Start Supplied data

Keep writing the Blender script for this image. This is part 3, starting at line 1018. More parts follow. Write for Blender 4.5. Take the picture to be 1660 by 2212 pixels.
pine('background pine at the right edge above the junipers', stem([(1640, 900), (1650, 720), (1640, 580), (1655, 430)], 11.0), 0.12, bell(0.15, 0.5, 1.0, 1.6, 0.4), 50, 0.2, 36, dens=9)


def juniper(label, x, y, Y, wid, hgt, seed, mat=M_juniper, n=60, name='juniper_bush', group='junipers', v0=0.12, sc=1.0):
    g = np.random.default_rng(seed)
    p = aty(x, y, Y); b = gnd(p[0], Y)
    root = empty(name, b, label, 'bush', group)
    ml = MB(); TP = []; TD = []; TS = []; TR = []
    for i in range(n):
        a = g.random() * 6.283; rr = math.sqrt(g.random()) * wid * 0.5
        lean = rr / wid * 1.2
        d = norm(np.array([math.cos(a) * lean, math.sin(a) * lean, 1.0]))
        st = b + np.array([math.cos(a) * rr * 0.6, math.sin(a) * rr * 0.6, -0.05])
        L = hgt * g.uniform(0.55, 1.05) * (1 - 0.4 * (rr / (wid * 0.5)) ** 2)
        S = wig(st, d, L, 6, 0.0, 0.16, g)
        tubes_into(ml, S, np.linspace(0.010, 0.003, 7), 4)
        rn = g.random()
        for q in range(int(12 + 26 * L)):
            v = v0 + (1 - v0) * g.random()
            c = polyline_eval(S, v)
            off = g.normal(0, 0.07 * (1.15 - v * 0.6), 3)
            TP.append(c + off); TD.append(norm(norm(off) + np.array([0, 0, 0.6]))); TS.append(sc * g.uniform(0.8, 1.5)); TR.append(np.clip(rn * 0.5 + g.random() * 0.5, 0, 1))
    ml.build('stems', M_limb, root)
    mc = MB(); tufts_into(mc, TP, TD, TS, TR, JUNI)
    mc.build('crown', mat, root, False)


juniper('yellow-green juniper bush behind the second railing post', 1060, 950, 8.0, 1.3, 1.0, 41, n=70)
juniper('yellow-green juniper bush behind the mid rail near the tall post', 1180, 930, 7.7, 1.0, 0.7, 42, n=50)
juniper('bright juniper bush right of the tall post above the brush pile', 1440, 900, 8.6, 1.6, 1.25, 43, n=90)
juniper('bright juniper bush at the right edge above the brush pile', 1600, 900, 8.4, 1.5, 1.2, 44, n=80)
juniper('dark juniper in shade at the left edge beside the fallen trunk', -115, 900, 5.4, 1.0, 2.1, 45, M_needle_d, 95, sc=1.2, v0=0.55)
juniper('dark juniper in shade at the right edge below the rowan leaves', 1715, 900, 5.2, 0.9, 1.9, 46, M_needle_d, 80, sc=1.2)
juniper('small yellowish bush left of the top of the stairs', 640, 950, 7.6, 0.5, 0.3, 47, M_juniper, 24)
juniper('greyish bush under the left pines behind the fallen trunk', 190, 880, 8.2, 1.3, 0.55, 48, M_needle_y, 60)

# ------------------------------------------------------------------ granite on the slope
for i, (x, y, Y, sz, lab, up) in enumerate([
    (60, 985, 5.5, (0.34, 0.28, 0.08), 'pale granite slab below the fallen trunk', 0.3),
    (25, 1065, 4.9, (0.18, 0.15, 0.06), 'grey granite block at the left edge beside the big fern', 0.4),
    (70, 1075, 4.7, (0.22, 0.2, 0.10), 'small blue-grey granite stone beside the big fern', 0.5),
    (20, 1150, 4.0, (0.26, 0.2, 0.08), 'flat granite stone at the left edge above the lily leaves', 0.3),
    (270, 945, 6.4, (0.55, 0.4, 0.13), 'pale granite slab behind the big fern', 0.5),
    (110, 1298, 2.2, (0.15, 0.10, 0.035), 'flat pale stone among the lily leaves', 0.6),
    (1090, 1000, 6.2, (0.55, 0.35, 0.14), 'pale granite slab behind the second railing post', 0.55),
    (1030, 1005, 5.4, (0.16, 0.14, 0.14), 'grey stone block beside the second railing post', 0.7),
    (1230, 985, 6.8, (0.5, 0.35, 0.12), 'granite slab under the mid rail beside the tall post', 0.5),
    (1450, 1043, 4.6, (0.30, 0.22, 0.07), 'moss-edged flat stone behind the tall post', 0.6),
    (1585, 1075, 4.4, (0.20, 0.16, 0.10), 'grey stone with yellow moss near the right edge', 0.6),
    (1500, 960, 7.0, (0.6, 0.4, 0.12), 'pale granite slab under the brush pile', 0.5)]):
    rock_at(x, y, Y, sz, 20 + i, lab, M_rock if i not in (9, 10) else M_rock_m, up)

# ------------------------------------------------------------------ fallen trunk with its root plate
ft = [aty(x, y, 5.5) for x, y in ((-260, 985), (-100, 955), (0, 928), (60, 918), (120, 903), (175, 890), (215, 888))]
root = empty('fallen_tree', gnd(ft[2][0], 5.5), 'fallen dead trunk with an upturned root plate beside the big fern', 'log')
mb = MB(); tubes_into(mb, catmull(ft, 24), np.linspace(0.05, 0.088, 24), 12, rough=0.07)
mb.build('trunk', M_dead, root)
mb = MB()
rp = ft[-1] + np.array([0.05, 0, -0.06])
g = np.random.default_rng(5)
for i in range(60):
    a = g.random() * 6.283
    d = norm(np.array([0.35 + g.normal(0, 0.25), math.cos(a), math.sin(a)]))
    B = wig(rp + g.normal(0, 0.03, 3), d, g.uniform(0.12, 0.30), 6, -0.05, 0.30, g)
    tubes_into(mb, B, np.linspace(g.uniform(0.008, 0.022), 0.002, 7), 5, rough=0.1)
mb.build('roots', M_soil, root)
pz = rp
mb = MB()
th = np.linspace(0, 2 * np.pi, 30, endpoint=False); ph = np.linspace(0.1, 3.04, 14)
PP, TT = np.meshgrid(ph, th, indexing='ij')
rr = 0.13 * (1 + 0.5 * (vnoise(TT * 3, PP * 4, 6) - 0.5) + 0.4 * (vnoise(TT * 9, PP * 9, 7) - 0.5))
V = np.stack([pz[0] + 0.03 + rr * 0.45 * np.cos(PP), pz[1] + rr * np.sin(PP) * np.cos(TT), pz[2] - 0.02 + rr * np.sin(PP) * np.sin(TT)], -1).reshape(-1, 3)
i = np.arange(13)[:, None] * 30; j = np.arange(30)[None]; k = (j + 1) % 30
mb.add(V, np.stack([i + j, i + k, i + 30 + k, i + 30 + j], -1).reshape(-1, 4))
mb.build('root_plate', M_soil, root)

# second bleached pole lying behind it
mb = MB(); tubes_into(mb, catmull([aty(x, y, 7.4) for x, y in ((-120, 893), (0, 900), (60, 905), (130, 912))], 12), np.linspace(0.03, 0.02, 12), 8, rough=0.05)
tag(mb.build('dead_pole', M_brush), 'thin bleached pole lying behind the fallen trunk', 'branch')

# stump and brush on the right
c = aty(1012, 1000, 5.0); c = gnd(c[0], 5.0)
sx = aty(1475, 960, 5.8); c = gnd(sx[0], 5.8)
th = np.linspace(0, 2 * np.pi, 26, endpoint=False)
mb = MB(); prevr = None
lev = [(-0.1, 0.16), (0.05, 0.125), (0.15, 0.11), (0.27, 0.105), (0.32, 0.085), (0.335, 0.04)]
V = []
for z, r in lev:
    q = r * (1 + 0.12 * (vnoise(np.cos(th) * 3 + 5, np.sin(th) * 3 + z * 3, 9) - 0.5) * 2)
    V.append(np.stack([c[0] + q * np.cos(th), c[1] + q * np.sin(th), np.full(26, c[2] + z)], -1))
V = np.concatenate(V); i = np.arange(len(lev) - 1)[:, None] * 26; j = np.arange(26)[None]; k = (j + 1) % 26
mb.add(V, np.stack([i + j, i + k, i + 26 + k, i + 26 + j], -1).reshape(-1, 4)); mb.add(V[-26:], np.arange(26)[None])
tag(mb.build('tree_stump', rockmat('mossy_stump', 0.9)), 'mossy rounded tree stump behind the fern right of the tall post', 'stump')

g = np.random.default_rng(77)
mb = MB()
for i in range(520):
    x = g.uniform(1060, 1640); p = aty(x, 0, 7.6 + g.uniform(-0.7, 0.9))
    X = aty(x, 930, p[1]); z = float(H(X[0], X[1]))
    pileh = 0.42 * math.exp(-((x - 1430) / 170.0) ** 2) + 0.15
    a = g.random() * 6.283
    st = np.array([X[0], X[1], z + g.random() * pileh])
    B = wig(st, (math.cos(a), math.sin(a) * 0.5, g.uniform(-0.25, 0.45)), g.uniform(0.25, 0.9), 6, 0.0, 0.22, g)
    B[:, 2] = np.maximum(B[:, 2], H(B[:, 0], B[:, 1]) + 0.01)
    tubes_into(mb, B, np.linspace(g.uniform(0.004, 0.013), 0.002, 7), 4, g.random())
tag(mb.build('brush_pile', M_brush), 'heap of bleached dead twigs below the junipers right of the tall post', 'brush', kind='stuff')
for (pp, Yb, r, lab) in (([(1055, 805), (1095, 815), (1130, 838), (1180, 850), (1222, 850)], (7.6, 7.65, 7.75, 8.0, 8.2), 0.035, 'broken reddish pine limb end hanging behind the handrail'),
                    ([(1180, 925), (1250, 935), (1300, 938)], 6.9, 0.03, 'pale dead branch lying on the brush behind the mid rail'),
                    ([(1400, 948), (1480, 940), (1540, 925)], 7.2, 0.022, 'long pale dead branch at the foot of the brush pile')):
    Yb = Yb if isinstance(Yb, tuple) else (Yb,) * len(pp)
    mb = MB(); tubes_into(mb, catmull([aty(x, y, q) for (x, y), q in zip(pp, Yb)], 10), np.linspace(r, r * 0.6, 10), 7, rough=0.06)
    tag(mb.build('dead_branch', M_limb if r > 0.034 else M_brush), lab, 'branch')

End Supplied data

### Written task
Locate each line containing the string "left" and show it.

### Problem solution
juniper('dark juniper in shade at the left edge beside the fallen trunk', -115, 900, 5.4, 1.0, 2.1, 45, M_needle_d, 95, sc=1.2, v0=0.55)
juniper('small yellowish bush left of the top of the stairs', 640, 950, 7.6, 0.5, 0.3, 47, M_juniper, 24)
juniper('greyish bush under the left pines behind the fallen trunk', 190, 880, 8.2, 1.3, 0.55, 48, M_needle_y, 60)
    (25, 1065, 4.9, (0.18, 0.15, 0.06), 'grey granite block at the left edge beside the big fern', 0.4),
    (20, 1150, 4.0, (0.26, 0.2, 0.08), 'flat granite stone at the left edge above the lily leaves', 0.3),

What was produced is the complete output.